Twitter CEO Dorsey Apologizes To Developers, Says He Wants To “Reset” Relations

Twitter’s epic bust up with developers several years ago was one of the bigger bumps in the company’s rocky history, so now, as the social media company is working to reboot the business under new CEO Jack Dorsey, it kicked off its big developer event with a key message: an apology for Twitter’s past behavior and a commitment to try to make it better.

In reference to the years when Twitter first courted developers, only to then cut off certain features as it grew and tried to find its own business and platform feet, Dorsey said: “Our relationship with developers got confusing, unpredictable. We want to come to you today and apologize for the confusion.”

The big question is: can developers trust Twitter this time?

(h/t @Selviano)

Dorsey went on to talk about how the company, turning over a new leaf, now wants “to make sure we have a great relationship with our developers… that we’re fulfilling and serving everyone’s needs….We need to have a better conversation with our developer community, with everyone in this room… We can’t stand alone. We need your help.”
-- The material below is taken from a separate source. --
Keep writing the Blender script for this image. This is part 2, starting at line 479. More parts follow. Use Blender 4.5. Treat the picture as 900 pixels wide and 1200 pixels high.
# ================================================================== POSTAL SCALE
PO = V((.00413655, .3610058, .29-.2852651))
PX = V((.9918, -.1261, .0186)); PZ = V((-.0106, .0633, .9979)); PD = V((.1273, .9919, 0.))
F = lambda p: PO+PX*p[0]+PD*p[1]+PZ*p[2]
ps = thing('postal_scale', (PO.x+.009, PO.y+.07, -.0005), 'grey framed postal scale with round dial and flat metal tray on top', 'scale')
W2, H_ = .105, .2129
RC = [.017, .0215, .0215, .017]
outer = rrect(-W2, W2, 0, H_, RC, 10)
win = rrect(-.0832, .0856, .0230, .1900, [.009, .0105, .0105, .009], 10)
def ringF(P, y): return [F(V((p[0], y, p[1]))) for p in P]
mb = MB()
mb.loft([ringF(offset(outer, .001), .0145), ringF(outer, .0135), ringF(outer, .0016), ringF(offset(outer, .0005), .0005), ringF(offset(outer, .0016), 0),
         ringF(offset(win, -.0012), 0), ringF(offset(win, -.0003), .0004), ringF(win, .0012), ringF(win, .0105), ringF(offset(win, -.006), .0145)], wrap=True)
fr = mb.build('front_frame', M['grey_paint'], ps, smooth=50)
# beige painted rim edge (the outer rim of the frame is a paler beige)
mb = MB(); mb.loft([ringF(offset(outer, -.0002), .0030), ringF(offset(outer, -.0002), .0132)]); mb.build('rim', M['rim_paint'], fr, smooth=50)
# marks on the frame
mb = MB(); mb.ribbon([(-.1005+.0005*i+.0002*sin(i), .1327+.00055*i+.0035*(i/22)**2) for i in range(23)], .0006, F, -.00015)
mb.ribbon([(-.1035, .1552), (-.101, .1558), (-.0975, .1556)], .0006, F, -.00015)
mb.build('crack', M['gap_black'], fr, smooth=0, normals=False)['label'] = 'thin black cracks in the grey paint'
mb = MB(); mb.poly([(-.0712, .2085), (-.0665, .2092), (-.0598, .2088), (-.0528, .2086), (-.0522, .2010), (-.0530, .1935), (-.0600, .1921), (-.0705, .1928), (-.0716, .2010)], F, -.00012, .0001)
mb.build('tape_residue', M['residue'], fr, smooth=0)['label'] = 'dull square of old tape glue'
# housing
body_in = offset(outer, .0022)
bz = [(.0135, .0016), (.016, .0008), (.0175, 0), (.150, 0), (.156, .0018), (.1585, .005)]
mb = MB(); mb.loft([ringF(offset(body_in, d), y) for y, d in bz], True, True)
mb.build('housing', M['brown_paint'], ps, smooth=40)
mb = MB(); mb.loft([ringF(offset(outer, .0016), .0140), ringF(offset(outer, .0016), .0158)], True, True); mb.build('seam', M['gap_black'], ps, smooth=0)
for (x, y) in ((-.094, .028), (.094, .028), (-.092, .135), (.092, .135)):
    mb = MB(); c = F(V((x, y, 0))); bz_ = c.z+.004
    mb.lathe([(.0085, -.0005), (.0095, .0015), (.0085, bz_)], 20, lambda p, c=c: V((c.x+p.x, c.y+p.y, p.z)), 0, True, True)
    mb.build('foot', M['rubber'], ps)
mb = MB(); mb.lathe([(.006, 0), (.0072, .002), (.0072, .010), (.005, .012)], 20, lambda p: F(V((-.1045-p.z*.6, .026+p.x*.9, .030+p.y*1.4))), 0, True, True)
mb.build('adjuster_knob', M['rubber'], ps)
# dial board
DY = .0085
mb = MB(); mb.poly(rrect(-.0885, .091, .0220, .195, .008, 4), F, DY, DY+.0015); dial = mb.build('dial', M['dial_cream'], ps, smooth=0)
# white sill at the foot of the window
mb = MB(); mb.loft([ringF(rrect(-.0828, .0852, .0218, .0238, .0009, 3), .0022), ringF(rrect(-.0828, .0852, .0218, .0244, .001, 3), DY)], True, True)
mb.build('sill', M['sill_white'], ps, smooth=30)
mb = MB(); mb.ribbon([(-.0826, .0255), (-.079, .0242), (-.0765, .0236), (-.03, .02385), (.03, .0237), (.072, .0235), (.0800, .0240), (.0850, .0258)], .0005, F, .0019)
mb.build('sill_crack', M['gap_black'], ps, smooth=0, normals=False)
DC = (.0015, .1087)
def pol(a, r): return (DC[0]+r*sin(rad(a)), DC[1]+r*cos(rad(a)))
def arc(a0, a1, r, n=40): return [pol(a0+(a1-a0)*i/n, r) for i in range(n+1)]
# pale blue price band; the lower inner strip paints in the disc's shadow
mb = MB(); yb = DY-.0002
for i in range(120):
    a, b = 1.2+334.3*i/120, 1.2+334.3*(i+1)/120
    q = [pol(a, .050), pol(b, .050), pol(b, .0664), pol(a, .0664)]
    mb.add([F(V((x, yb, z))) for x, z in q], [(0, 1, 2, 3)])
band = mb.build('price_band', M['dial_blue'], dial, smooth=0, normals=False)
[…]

Of course Twitter is not riding as high as it once was. Just today, the company was downgraded by Morgan Stanley, which cited limited engagement and limited user growth, and concerns about the company’s advertising business: the downgrade sent the stock down nearly 7 percent in morning trading.

Unsurprising, then, Dorsey’s decision to dial back that relationship to a better time, when Twitter had the support of developers to grow rather than an adversarial relationship.

Going forward, the company says it will improve its communication with developers. “We want to make sure that we have a great relationship with our developers, an open and honest relationship with our developers,” he said.

He even called out some of the apps that have been the subject of some of Twitter’s ire, and some of its more controversial actions. “We have a responsibility to continue to power organizations who want to bring transparency like Politwoops,” Dorsey said. (Recall that Twitter once shut down this account, which tracked politicians’ deleted tweets, for ToS violations.)

He ended with an invitation: “Tweet at us what you’d like to see at Twitter. Tweet with the hashtag #helloworld, we will take all of this information and input to make decisions over time to make sure the platform is something you’re proud of and will use more and more,” Dorsey said. “It won’t happen overnight, but I’m convinced we’ll make the right decisions.”